Interview: Numero Group Founder Ken Shipley

Chicago archival label stopping at Strange Matter today for pop-up sale.


The cover of "Wayfaring Strangers: Cosmic American Music" from Numero Group, one of the nation's most revered archival labels.
  • The cover of "Wayfaring Strangers: Cosmic American Music" from Numero Group, one of the nation's most revered archival labels.

Annual Record Store Day was just held on Saturday, historically a boon for sales at most of Richmond's vinyl outlets.

If you have any money left, music fans can keep scratching that itch today when esteemed Chicago archival label, the Numero Group, stops at Strange Matter (from 2 p.m. to 7 p.m.) on it's national pop-up store tour, offering deals aplenty on their fine releases.

The traveling record roadshow consists of "two guys, a box truck, and seven pallets teeming with Numero LPs, CDs, 45s, t-shirts, books and other additional miscellany your local record store isn't carrying," according to a release.

We caught up with Ken Shipley, founder of Numero, via e-mail, to learn a little more about the unusual tour.

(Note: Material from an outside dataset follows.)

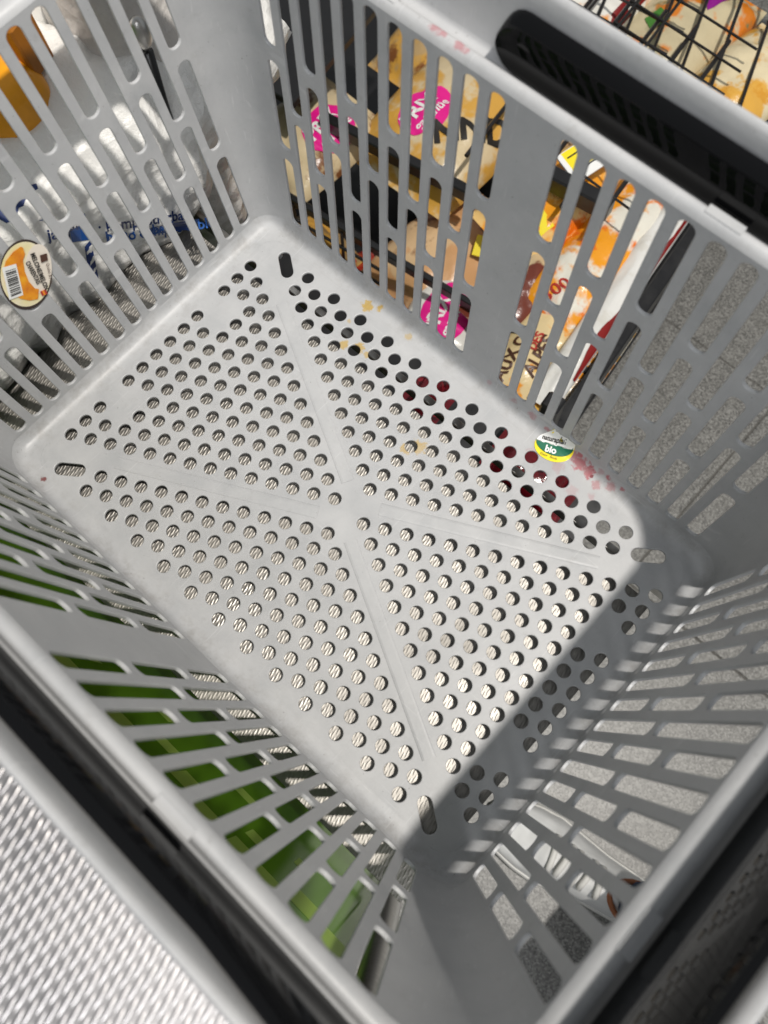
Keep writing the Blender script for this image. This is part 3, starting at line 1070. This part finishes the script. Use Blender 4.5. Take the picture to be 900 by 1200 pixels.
tg = thing('price_tag', 'small bright yellow tag among the peach bread bags', 'tag', p)
MB().box(p, (.022, .030, .003), .4, (R(25), 'X')).build('card', M['yellow'], tg)
t, s = bag('snack_bag', 'dark red snack bag leaning at the rack front, left one', 'snack bag', (-.435, .335, -.665), 70, .20, .14, .04,
           bm_('bag_red', (.27, .022, .012), (.36, .05, .02), None, 14, .5, .2, seedv=4.2), 4, (14, 0))
t, s = bag('snack_bag', 'glossy rust red snack bag at the rack front beside the pink badge pack', 'snack bag', (-.315, .365, -.655), 96, .20, .13, .045,
           bm_('bag_rust', (.36, .045, .012), (.24, .02, .01), None, 14, .5, .15, seedv=5.2), 5, (8, 0))
t, s = bag('bread_bag', 'white pack with pink badge lying at the foot of the rack', 'bread bag', (-.258, .405, -.600), 108, .17, .125, .032,
           bm_('bag_white_black', white, (.03, .03, .03), None, 9, .60, .25, seedv=6.7), 6)
badge(t, s, .0, .0, .052, .037, 0, 1.05)
t, s = bag('bread_bag', 'clear grey film pack with a pink corner at the rack front', 'bread bag', (-.385, .305, -.625), 75, .15, .08, .028,
           bm_('bag_grey', (.36, .34, .31), (.20, .17, .12), None, 20, .5, .2, seedv=8.7), 7)
bag_print(t, s, [(-.055, -.030), (-.02, -.030), (-.015, .0), (-.05, .005)], [(0, 1, 2, 3)], M['magenta'], 'badge', .0002, cuts=2)
t, s = bag('bread_bag', 'brown loaf pack at the far left of the rack front', 'bread bag', (-.52, .33, -.63), 80, .20, .14, .04,
           bm_('bag_loaf', (.30, .20, .09), gold, brown, 14, .5, .3, seedv=9.7), 8)
# right half of the rack
t, s = bag('snack_bag', 'orange croissant pack with yellow end nearest the solid basket pillar', 'snack bag', (-.235, .615, -.51), 78, .22, .13, .040,
           bm_('bag_orange', (.80, .32, .02), (.78, .52, .20), (.70, .15, .008), 16, .44, .25, seedv=1.9), 9)
bag_print(t, s, [(-.095, -.045), (-.045, -.045), (-.040, .045), (-.09, .045)], [(0, 1, 2, 3)], M['yellow'], 'print', .0003, cuts=3)
bag_word(t, s, 'SO', -.088, -.02, .03, M['ink'], 20, .0006)
p = (-.214, .655, -.425)
tg = thing('price_label', 'yellow and white price label above the wire shelf', 'price label', p)
MB().box(p, (.046, .105, .003), R(-12), (R(10), 'Y')).build('card', M['white_card'], tg)
q = (p[0] - .006, p[1] + .004, p[2] + .0022)
MB().box(q, (.030, .096, .0012), R(-12), (R(10), 'Y')).build('yellow_field', M['yellow'], tg)
for k in range(3):
    MB().box((p[0] - .013 + k * .011, p[1] - .004, p[2] + .0035 - k * .0019), (.0022, .070 - k * .012, .0008), R(-12), (R(10), 'Y')).build('print_line', M['ink'], tg)
p = rk(.165, .335, -.436)
MB().box(p, (.14, .022, .03), RA).build('label_rail', M['black'], rack)
t, s = bag('snack_bag', 'cream chip bag with dark capital letters and orange chips at the rack corner', 'snack bag', (-.098, .405, -.535), 99, .25, .115, .030,
           bm_('bag_chip', (.70, .55, .30), orange, (.72, .42, .08), 20, .49, .25, seedv=3.3), 10)
bag_word(t, s, 'AUX C', -.055, .020, .024, M['ink_brown'], 3, .0008)
bag_word(t, s, 'DES', .004, .006, .018, M['ink_red'], 3, .0006)
bag_word(t, s, 'ALPES', -.030, -.012, .025, M['ink_brown'], 3, .0008)
t, s = bag('snack_bag', 'white latticed snack bag with orange waffles beside the chip bag', 'snack bag', (-.056, .43, -.548), 95, .24, .085, .030,
           bm_('bag_lattice', (.72, .66, .52), (.78, .29, .015), (.80, .48, .08), 18, .46, .25, True, seedv=6.1), 11)
t, s = bag('snack_bag', 'white pack of orange pastries printed 300 g near the rack edge', 'snack bag', (-.135, .60, -.515), 92, .30, .105, .036,
           bm_('bag_pastry', (.72, .69, .60), (.80, .32, .015), (.72, .16, .01), 15, .45, .22, seedv=2.6), 12)
bag_word(t, s, '300 g', -.128, .008, .026, M['ink_red'], -22, .0004)
t, s = bag('snack_bag', 'long white pack with dark red edge along the black rack side', 'snack bag', (-.080, .60, -.500), 97.1, .50, .044, .018,
           bm_('bag_white_red', (.70, .69, .66), (.62, .60, .55), None, 20, .5, .22, seedv=7.6, stripe=(-.004, dred) ) if False else bm_('bag_white_edge', (.70, .69, .66), (.64, .62, .57), None, 20, .5, .22, seedv=7.6), 13)
bag_print(t, s, [(-.20 + .02 * k, -.0205) for k in range(20)] + [(.18 - .02 * k, -.0135 + .004 * math.sin(k * .9)) for k in range(20)], [tuple(range(40))], plain('dark_red_print', dred, .3), 'print', .0003, cuts=1)
t, s = bag('snack_bag', 'dark red and cream striped pack under the front wires', 'snack bag', (-.185, .49, -.535), 85, .18, .10, .035,
           bm_('bag_dark', (.15, .035, .02), (.55, .42, .25), None, 16, .5, .25, seedv=3.9), 14)
t, s = bag('bread_bag', 'white pack with orange print at the top of the picture', 'bread bag', (-.415, .945, -.50), 92, .24, .15, .045,
           bm_('bag_white_orange', (.74, .72, .66), (.72, .26, .02), None, 11, .45, .25, seedv=1.1), 15)
bag_print(t, s, [(-.11, -.068), (.11, -.068), (.11, -.052), (-.11, -.050)], [(0, 1, 2, 3)], plain('deep_red_print', (.20, .01, .01), .3), 'print', .0003, cuts=3)
t, s = bag('snack_bag', 'mixed orange, green and purple snack bag under the far wires', 'snack bag', (-.285, .965, -.515), 88, .26, .16, .04,
           bm_('bag_mixed', (.55, .47, .30), (.66, .20, .02), (.20, .22, .10), 13, .5, .25, seedv=4.8), 16)
bag_print(t, s, [(.03, -.02), (.09, -.03), (.12, .01), (.10, .03), (.05, .0)], [(0, 1, 2, 3, 4)], plain('purple_print', (.26, .01, .24), .3), 'print', .0003, cuts=3)
bag_print(t, s, [(-.05, .02), (-.02, .01), (-.01, .035), (-.04, .04)], [(0, 1, 2, 3)], plain('leaf_green_print', (.06, .20, .03), .3), 'print', .0003, cuts=3)
t, s = bag('snack_bag', 'cream pack with golden pieces in the far right corner of the rack', 'snack bag', (-.150, .93, -.50), 85, .24, .13, .04,
           bm_('bag_cream_piece', (.68, .58, .38), (.66, .36, .06), (.60, .28, .03), 15, .46, .25, seedv=7.9), 17)
t, s = bag('snack_bag', 'cream and brown pack under the crossing wires', 'snack bag', (-.205, .795, -.54), 96, .26, .17, .04,
           bm_('bag_cream_brown', (.62, .50, .30), (.40, .20, .07), orange, 14, .5, .3, seedv=5.5), 18)
t, s = bag('bread_bag', 'dark brown bread pack behind the orange croissant pack', 'bread bag', (-.335, .78, -.55), 90, .26, .15, .045,
           bm_('bag_bread', (.26, .12, .05), (.50, .34, .17), dred, 12, .5, .3, seedv=8.2), 19)
t, s = bag('bread_bag', 'tan bread pack at the back left of the rack', 'bread bag', (-.56, .78, -.55), 90, .26, .18, .045,
           bm_('bag_tan', (.45, .31, .15), gold, brown, 12, .5, .3, seedv=10.2), 20)

# ------------------------------------------------------------------ person standing at the far end: lower legs in jeans, white sneakers
pr = thing('person', 'person in navy jeans and white lace-up sneakers standing beside the basket', 'person', (.47, -.05, FZ))
leather = plain('white_leather', (.70, .70, .69), .42, var=.05, scale=40, bump=.18)
jeans = NT('navy_denim')
jp = jeans.obj()
jw = jeans.n('ShaderNodeTexWave', {'Vector': jp, 'Scale': 420.0, 'Distortion': 1.5}).outputs['Fac']
jeans.set(Base_Color=jeans.mix(jw, (.012, .022, .065), (.035, .06, .14)), Roughness=.85, Normal=jeans.bump(jw, .25, .0006))
rubber = plain('white_rubber', (.62, .61, .58), .6, var=.06)
heel_blue = plain('navy_suede', (.010, .035, .13), .7, var=.25, scale=300, bump=.2)
tan = plain('tan_lining', (.34, .12, .05), .7, var=.2)

def shoe(toe, heel, part):
    toe, heel = Vector((*toe, FZ)), Vector((*heel, FZ))
    ax = (heel - toe); L = ax.length; ax.normalize()
    sd = Vector((-ax.y, ax.x, 0))
    wd = [(0, .012), (.04, .028), (.12, .041), (.24, .048), (.36, .050), (.5, .044), (.64, .038), (.78, .036), (.90, .034), (.97, .024), (1, .010)]
    ht = [(0, .030), (.04, .044), (.12, .055), (.24, .062), (.36, .074), (.5, .092), (.64, .106), (.78, .108), (.90, .108), (.97, .100), (1, .085)]
    def ip(tab, s_):
        for (a, va), (b, vb) in zip(tab, tab[1:]):
            if s_ <= b:
                k = (s_ - a) / (b - a)
                k = k * k * (3 - 2 * k) if False else k
                return va + (vb - va) * k
        return tab[-1][1]
    NS, NC = 44, 22
    v, f = [], []
    for i in range(NS + 1):
        s_ = i / NS
        hw, h = ip(wd, s_), ip(ht, s_)
        for k in range(NC + 1):
            a = math.pi * k / NC
            cx, cz = math.cos(a), math.sin(a)
            cx = math.copysign(abs(cx) ** .72, cx); cz = abs(cz) ** (.62 if s_ < .6 else .8)
            crease = .0048 * noise.noise(Vector((s_ * 16, a * 2.2, 3))) if .15 < s_ < .6 else .0008 * noise.noise(Vector((s_ * 9, a * 2, 1)))
            v.append(toe + ax * (L * s_) + sd * (hw * cx * (1 - .28 * cz * (1 if s_ > .5 else s_ * 2))) + Vector((0, 0, .022 + (h - .022) * cz + crease)))
    for i in range(NS):
        for k in range(NC):
            q = i * (NC + 1) + k
            f.append((q, q + 1, q + NC + 2, q + NC + 1))
    sh_ = raw('sneaker', v, f, leather, part, True)
    g = MB()
    v, f = [], []
    for z, gr in ((0, 1.02), (.006, 1.06), (.022, 1.06), (.026, 1.0)):
        for sgn in (1, -1):
            for i in range(NS + 1):
                s_ = i / NS if sgn > 0 else 1 - i / NS
                v.append(toe + ax * (L * ((s_ - .5) * (1 + .02 * gr) + .5)) + sd * (sgn * (ip(wd, s_) * gr + .001)) + Vector((0, 0, z)))
    n = 2 * (NS + 1)
    for r_ in range(3):
        for k in range(n):
            f.append((r_ * n + k, r_ * n + (k + 1) % n, (r_ + 1) * n + (k + 1) % n, (r_ + 1) * n + k))
    f.append(tuple(range(n))); f.append(tuple(3 * n + k for k in range(n)))
    raw('sole', v, f, rubber, sh_, True, angle=40)
    for k in range(5):
        s_ = .36 + .060 * k
        h = ip(ht, s_)
        hw = ip(wd, s_) * .52
        pts = [toe + ax * (L * (s_ + .012 * (1 if (k % 2) else -1) * t_)) + sd * (hw * t_) + Vector((0, 0, .0235 + (h - .022) * math.sqrt(max(0, 1 - (t_ * .56) ** 2)) ** .62 + .0035)) for t_ in (-1, -.6, -.2, .2, .6, 1)]
        MB().tube(pts, .0048, 8).build('lace', rubber, sh_, True)
    # collar, lining and heel tab
    col = toe + ax * (L * .805)
    def oval(k, n, rx, ry, z): 
        a = 2 * math.pi * k / n
        return col + ax * (rx * math.cos(a)) + sd * (ry * math.sin(a)) + Vector((0, 0, z))
    MB().tube([oval(k, 24, .040, .028, .1045) for k in range(25)], .0042, 8, False).build('collar', tan, sh_, True)
    g = MB()
    pts = [toe + ax * (L * (.99 - .0 * k)) + sd * 0 + Vector((0, 0, .03 + .018 * k)) for k in range(5)]
    v, f = [], []
    for j in range(5):
        for k in range(9):
            a = R(-62 + 124 * k / 8)
            rr = .030 + .004 * math.sin(j / 4 * math.pi) + .006
            v.append(toe + ax * (L * .885 + rr * math.cos(a) * 1.02) + sd * (rr * math.sin(a)) + Vector((0, 0, .03 + .020 * j)))
    for j in range(4):
        for k in range(8):
            q = j * 9 + k
            f.append((q, q + 1, q + 10, q + 9))
    o = raw('heel_tab', v, f, heel_blue, sh_, True)
    md = o.modifiers.new('thick', 'SOLIDIFY'); md.thickness = .004; md.offset = 1
    return col

def leg(name, base, top, knee):
    pts, rs = [], []
    path = [(Vector(base) + Vector((0, 0, .088)), .037), (Vector(base) + Vector((0, 0, .12)), .046), (Vector(base) + Vector((.004, 0, .20)), .054),
            (Vector(base).lerp(Vector(knee), .7), .066), (Vector(knee), .068), (Vector(knee).lerp(Vector(top), .5), .078), (Vector(top), .090)]
    v, f = [], []
    n = 26
    dense = []
    for (p, r0), (q, r1) in zip(path, path[1:]):
        for k in range(7):
            dense.append((p.lerp(q, k / 7), r0 + (r1 - r0) * k / 7))
    dense.append(path[-1])
    for i, (p, r_) in enumerate(dense):
        for k in range(n):
            a = 2 * math.pi * k / n
            wr = 1 + .10 * noise.noise(Vector((math.cos(a) * 1.4, math.sin(a) * 1.4, p.z * 18))) + .05 * noise.noise(Vector((math.cos(a) * 3, math.sin(a) * 3, p.z * 40)))
            v.append(p + Vector((math.cos(a) * r_ * wr * 1.08, math.sin(a) * r_ * wr * .92, 0)))
    for i in range(len(dense) - 1):
        for k in range(n):
            f.append((i * n + k, i * n + (k + 1) % n, (i + 1) * n + (k + 1) % n, (i + 1) * n + k))
    f.append(tuple(range(n))); f.append(tuple((len(dense) - 1) * n + k for k in range(n)))
    raw(name, v, f, jeans.m, pr, True)
c1 = shoe((.260, -.076), (.532, -.020), pr)
leg('trouser_leg', (c1.x + .022, c1.y + .002, FZ), (.62, -.22, -.03), (.55, -.12, -.40))
c2 = shoe((.42, -.36), (.70, -.40), pr)
leg('trouser_leg', (c2.x + .022, c2.y - .002, FZ), (.70, -.30, -.03), (.66, -.36, -.40))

Style: What inspired you to do this?

Shipley: As the record economy evolves from physical to streaming, there's a small but vocal consumer that still very much wants a tactile experience. We've been doing pop up stores for years in Chicago and New York, but the market for Numero can be nearly as strong in a place like Richmond based on the fact that there's no way any store can carry all of our 300+ titles.

How is it working out financially for the label, how much of a boost is it?

The numbers are certainly a factor here, as the Factory Outlet is a great short term fundraiser. But the real boost we get is to the overall brand. Thousands of people will show up over the course of this tour, all of them connecting to Numero in their own small way. People rarely buy one Numero album and then stop. These stores are a gateway.

What are they learning about their audience through touring?

Our fans are being wildly underserved at retail. We get it, stores can only afford to carry so much of one label. But by not carrying a healthy amount of our catalog, this is the only way to give them a retail experience.

And what are the future plans (expand, continue touring) where does it go from here, basically?

We'd love to say we're going to do this every year, but with the shift to streaming we can imagine a time in the new future where we carry a very small amount of physical stock. If you don't have 300 unique records, there's not going to be very much for people to buy. AS long as we have a lot of stock, we'll continue.

Anything else you could tell me about what titles they'll be carrying?

Blow-out priced LPs, CDs, and 45s, exclusive mix tapes, a few of those Detroit-only Third Man 45s we pressed up, copies of Record Store Day releases, and a couple new titles that aren't even out yet.

The Numero Factory Outlet is held today at Strange Matter from 2 p.m. to 7 p.m.